I don’t think God wants our gifts to go to those who can pay the most for them, those who earn them, those who can return tit for tat, favor for favor. God has created and God has shaken the heavens and the earth to make us who we are. Do we really need to measure what that is in titles or dollar signs?
Brothers and sisters, while it’s true that we may be nothing without God, it’s also true that not one of us is without God. Each of us is something: a beloved child of the Ruler of the universe. And each of us has something: A unique gift that only we can share. Let’s not shortchange the church by imagining that we have nothing to offer. And let’s not shortchange ourselves by sharing our gifts only with those who can return the favor.
Conclusion: The Whole Story
Let’s look at the events of the Sunday and Monday before Jesus’ death as though they might pertain to us. His approach to the city among the people who know something about who him or have listened to some of his teaching speaks to us of the person interested in following him, but who doesn’t yet know the whole truth.

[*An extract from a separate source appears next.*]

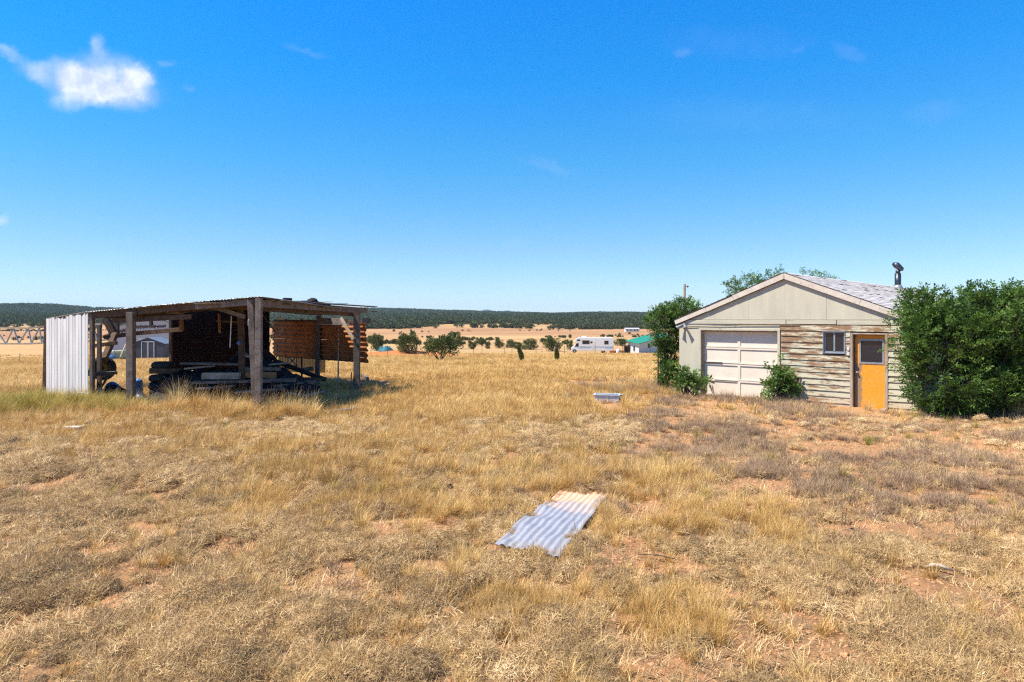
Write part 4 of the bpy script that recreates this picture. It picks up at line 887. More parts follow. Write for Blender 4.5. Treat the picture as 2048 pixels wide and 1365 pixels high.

His cleansing of the temple speaks to us of what used to be called mortification—which sounds horrible, but it’s really useful. It’s getting rid of what holds us back, making room for God, and allowing the Spirit to sound an alarm when we’re selling out.
But showing an interest and making room are not all there is. There’s also the a cross—when we face the worst that can happen, when the world tells God “no.” We’ll hear about that in a minute when we listen to the Passion.
But when God is part of the story—and God is part of all our stories—then the world’s “no” is not the final answer. Though we leave the sanctuary today beneath the cross of Jesus, Easter brings with it God’s “yes”—and God’s answer is the final answer. The empty grave is the promise of life.
—©2016 Sam L. Greening, Jr.


[1] See Matthew 21:1-9, Mark 11:1-10, Luke 19:28-40, and John 12:12-15.
[2] See Zechariah 9:9.
[3] Luke 19:37.
[4] Matthew 21:11.
[5] To remind me that I’m not the only one who assumes an earlier entry of Jesus into the city, the New Living Translation actually renders Mark 11:15, “When they arrived back in Jerusalem,” which is absolutely unwarranted by the original Greek which says nothing to imply that he was reëntering a city he had just left.
[6] Luke 19:45-48, NRSV. Matthew (21:12-16) seems to agree with Luke on the chronology, but includes a detail not found elsewhere, namely that there were children in the temple shouting Hosanna to the Son of David! John’s chronology (2:13-17) is totally different on this point, placing the cleansing of the temple very early on, immediately following his first miracle (water into wine at the wedding in Cana).
[7] See Isaiah 56:7 and Jeremiah 7:11.
[8] Luke is the only gospel that does not specifically mention the money changers.
[9] The Jewish Virtual Library’s Encyclopedia Judaica article on Money Changers provides good information on all the reasons for the existence of money changers and an idea of how much they charged for their services (see link).
[10] For a more dignified discussion of Christ’s righteous anger, see B.B. Warfield, The Emotional Life of Our Lord, a chapter in the larger work The Person and Work of Christ (Phillipsburg NJ: P&R, 1989 ed.).
[11] Martin Luther King, Jr., Letter from Birmingham Jail, 16 April 1963.
[12] King, Strength to Love (New York: Harper, 1963).
[13] This entire section is a revision of the conclusion of a sermon I preached in La Jolla, California on November 10, 2013.
[14] See John 4:20-24
[15] Thomas Boston, Complete Works, Sermon preached on March 11, 1716 (London, William Tegg & Co, 1853), p. 369. I actually updated the language. The exact quote is, “There are buyers and sellers within that heart of thine, that need to be driven out in the practice of mortification.”